Thoughts: Jesus is one of those people who, if he went to high school today, would definitely upset the order of things. He wouldn’t be particularly interested in hanging out with the popular crowd, or the ones who are always top of the class and win all the awards; he would be more interested in the outcasts, the ones who no one wants to hang out with, the ones who are being bullied, the ones on the edge of dropping out of school. They would be the ones he would be spending most of his time with.
That doesn’t mean that he doesn’t care about everyone – we see at the start of the Bible passage that he taught everyone in the crowd who was willing to listen to him – but he has a special place in his heart for those whom the rest of the world has rejected. Levi, or Matthew as we tend to know him, was a tax collector and therefore would have been hated by the Jewish people at the time, not just because he was taking their money, but because he was also a Jew and so taking the money from his own people to give to the Roman government who was oppressing them would have seemed like the ultimate betrayal. No one would have wanted to be his friend and he would’ve been viewed as scum by pretty much everyone who came into contact with him.

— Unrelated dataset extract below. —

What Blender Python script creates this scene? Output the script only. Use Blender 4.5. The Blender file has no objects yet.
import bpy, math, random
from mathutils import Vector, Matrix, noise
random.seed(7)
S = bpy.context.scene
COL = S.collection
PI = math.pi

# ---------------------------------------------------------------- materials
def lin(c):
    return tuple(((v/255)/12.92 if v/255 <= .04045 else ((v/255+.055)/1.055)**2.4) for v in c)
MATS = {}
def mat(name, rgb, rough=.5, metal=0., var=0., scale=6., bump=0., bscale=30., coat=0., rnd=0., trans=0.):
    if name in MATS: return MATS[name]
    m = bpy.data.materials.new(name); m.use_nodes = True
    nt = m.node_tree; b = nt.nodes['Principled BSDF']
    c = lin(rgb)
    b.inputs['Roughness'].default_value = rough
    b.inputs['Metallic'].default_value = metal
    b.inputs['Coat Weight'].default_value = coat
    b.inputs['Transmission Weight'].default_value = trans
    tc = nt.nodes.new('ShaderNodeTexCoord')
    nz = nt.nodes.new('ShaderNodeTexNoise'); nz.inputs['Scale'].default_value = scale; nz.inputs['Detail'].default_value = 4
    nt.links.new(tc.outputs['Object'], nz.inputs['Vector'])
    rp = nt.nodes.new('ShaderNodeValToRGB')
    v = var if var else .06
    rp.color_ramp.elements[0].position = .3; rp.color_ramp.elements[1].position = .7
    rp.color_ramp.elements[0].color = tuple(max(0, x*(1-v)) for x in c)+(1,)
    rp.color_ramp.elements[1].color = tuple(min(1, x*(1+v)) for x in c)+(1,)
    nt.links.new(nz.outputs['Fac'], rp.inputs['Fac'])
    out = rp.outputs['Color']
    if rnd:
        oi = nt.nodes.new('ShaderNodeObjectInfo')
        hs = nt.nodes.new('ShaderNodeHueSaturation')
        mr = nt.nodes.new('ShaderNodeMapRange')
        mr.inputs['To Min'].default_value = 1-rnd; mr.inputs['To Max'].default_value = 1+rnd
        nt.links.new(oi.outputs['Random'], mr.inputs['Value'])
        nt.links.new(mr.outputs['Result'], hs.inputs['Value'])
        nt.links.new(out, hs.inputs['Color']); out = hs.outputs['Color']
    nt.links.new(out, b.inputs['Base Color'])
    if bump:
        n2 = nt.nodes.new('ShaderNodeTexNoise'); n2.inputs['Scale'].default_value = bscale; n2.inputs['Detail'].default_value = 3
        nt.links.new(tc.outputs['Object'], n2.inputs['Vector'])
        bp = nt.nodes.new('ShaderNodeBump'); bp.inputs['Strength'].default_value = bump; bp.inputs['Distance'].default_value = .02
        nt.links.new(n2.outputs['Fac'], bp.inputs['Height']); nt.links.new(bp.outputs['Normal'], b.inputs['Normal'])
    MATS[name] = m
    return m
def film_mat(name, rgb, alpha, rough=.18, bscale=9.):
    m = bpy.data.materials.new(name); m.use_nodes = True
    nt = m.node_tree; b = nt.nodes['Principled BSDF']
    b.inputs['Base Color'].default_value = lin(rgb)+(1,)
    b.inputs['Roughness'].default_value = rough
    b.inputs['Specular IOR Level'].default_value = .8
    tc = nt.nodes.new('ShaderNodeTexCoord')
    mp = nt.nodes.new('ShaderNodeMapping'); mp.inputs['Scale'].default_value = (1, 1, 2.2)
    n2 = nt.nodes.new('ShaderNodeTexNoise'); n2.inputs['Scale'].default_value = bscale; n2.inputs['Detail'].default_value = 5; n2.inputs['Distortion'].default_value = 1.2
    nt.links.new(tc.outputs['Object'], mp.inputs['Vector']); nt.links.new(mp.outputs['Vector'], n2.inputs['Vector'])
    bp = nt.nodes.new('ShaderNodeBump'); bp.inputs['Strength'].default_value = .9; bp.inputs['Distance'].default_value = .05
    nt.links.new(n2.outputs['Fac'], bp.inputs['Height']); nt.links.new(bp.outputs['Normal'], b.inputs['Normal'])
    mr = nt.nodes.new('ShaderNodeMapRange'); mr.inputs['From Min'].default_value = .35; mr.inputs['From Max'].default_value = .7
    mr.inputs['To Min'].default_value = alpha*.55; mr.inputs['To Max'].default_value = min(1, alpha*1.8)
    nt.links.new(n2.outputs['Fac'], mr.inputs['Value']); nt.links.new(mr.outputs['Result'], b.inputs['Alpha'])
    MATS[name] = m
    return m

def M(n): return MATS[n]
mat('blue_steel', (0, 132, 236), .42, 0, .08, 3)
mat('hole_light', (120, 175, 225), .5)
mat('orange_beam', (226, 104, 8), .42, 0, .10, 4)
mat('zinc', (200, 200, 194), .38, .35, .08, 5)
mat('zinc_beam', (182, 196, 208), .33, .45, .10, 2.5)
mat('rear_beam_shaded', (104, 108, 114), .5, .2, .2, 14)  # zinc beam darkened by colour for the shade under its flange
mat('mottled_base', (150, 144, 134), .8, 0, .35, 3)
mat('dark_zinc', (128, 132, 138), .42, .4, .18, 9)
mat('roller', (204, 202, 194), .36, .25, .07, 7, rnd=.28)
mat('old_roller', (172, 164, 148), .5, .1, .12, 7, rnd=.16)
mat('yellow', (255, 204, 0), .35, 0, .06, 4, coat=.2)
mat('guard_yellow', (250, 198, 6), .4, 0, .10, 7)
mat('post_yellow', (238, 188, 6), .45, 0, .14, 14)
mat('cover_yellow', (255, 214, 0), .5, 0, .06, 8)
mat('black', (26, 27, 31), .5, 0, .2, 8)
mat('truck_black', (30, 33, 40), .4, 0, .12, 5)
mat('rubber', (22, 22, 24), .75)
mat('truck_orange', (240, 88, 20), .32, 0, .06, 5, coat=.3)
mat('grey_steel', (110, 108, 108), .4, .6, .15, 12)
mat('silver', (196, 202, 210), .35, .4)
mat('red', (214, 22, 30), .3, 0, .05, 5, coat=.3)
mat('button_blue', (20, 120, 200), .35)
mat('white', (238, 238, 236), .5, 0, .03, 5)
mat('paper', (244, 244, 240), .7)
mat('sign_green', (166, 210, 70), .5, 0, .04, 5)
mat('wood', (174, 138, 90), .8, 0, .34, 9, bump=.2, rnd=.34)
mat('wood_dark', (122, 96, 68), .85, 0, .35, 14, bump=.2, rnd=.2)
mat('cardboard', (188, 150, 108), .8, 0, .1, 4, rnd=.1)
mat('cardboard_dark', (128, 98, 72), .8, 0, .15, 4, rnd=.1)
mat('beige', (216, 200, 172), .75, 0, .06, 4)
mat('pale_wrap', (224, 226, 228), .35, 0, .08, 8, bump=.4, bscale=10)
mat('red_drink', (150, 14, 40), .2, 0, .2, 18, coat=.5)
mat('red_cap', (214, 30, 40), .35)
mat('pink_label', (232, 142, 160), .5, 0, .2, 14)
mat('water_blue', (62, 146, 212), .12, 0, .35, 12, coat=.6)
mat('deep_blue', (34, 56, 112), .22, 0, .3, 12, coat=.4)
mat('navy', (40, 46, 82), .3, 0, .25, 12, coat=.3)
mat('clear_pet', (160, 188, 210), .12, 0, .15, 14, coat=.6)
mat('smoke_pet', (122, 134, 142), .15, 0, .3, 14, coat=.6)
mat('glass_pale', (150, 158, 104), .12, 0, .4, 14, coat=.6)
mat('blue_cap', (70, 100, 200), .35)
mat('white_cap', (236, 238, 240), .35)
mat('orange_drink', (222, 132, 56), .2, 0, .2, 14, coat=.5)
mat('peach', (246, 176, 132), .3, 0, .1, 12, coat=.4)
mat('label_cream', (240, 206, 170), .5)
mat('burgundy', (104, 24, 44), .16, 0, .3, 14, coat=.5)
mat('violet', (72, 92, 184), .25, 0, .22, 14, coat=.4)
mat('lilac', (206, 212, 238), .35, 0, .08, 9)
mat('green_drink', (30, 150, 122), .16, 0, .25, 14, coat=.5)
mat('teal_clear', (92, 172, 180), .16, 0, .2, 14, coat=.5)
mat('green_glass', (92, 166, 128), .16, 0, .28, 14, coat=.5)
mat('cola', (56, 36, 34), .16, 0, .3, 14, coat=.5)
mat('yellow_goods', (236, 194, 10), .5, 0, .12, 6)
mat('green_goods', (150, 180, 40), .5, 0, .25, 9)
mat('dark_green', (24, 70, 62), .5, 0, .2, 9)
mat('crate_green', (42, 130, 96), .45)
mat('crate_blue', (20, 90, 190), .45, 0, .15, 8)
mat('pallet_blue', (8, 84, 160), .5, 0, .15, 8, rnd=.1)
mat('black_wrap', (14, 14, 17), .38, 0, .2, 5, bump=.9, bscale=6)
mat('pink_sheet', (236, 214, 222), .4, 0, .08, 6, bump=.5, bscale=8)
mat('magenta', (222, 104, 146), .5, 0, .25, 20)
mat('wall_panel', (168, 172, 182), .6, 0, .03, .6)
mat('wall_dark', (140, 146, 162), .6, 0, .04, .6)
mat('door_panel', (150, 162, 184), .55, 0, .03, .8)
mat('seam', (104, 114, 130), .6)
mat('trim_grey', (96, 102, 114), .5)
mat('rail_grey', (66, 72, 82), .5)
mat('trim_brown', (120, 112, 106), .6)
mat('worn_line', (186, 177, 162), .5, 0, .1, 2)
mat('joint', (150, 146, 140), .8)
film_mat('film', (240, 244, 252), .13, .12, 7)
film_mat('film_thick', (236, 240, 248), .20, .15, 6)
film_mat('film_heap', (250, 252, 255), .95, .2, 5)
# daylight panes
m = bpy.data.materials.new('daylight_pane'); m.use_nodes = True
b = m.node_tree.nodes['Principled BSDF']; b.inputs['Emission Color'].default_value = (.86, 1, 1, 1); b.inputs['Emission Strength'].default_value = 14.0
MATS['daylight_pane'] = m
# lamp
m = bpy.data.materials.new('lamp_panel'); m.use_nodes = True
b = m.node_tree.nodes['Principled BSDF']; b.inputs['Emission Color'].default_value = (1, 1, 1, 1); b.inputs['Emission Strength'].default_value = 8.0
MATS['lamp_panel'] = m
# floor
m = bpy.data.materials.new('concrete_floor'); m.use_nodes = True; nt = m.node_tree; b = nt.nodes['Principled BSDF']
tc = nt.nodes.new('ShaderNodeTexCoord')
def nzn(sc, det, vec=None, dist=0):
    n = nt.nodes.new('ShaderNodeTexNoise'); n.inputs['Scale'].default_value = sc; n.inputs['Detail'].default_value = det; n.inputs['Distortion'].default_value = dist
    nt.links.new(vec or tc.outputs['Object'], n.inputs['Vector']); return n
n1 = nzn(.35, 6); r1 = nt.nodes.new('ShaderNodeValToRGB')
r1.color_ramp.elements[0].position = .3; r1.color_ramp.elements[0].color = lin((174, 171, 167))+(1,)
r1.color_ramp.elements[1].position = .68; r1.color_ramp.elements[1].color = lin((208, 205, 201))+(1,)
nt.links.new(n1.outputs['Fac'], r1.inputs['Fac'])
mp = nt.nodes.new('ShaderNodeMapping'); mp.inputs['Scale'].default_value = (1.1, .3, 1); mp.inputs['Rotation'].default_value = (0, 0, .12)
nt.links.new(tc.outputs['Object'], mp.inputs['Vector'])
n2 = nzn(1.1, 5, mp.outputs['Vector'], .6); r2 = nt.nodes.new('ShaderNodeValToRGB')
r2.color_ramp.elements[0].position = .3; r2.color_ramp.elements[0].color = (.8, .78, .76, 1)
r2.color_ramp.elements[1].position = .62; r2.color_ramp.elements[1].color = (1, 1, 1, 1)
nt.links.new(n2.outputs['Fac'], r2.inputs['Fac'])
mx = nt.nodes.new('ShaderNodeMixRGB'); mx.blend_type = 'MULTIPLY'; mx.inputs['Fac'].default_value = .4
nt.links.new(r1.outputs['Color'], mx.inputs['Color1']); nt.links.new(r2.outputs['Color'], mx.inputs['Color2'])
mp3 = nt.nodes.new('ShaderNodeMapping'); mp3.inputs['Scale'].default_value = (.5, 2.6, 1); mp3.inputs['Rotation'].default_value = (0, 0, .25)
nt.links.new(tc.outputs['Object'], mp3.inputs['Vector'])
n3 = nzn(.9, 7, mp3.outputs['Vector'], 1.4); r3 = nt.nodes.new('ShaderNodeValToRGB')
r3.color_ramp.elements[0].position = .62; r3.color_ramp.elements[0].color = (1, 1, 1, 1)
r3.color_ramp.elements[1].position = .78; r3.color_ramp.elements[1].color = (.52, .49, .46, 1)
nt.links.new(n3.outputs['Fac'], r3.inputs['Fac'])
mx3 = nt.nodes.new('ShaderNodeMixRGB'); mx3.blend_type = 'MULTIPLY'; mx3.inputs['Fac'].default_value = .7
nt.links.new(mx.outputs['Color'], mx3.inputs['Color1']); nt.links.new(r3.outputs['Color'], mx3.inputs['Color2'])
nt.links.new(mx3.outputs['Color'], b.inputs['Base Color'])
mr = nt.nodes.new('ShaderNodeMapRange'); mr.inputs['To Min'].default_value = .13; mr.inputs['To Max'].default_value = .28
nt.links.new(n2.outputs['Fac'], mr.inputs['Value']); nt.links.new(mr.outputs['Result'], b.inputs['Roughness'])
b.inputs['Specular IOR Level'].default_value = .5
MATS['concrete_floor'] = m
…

But not Jesus. Jesus asks Levi to become one of his disciples, and not only that, later on we see him partying with Levi and many others like him. And of course, the Pharisees, the Jewish religious leaders who think that being a good Jew is all about following lots of rules and staying away from those who aren’t following them, didn’t understand at all. But Jesus makes it clear that he wants to spend his time with those who need him the most; even if the rest of the world doesn’t think they are worth the time and effort, Jesus does.
Pray: Jesus, I recognise that you see the world and the people in it very differently to how we tend to. Thank you that you care so much about those that others have rejected. Please help me to see the people around me the way that you do, particularly those who others think have little worth and value. Amen.
Action: Here’s today’s practical challenge to help you put what we’ve reflected on into action:
Keep an eye out at school for those who others may have rejected or who are viewed as having little worth or value – those who are being bullied, those who have additional needs, those who are at risk of exclusion, those who are unpopular. How can you reach out to one of these people and show them the love of Jesus in a practical way? E.g. Invite them to sit with you at lunchtime, stick up for them when someone says something unkind to them, go and talk to them in the playground when they are on their own etc.
Outro: Thanks so much for joining us for Orbit today! We hope you found that helpful, and we’ll be back with another reflection tomorrow.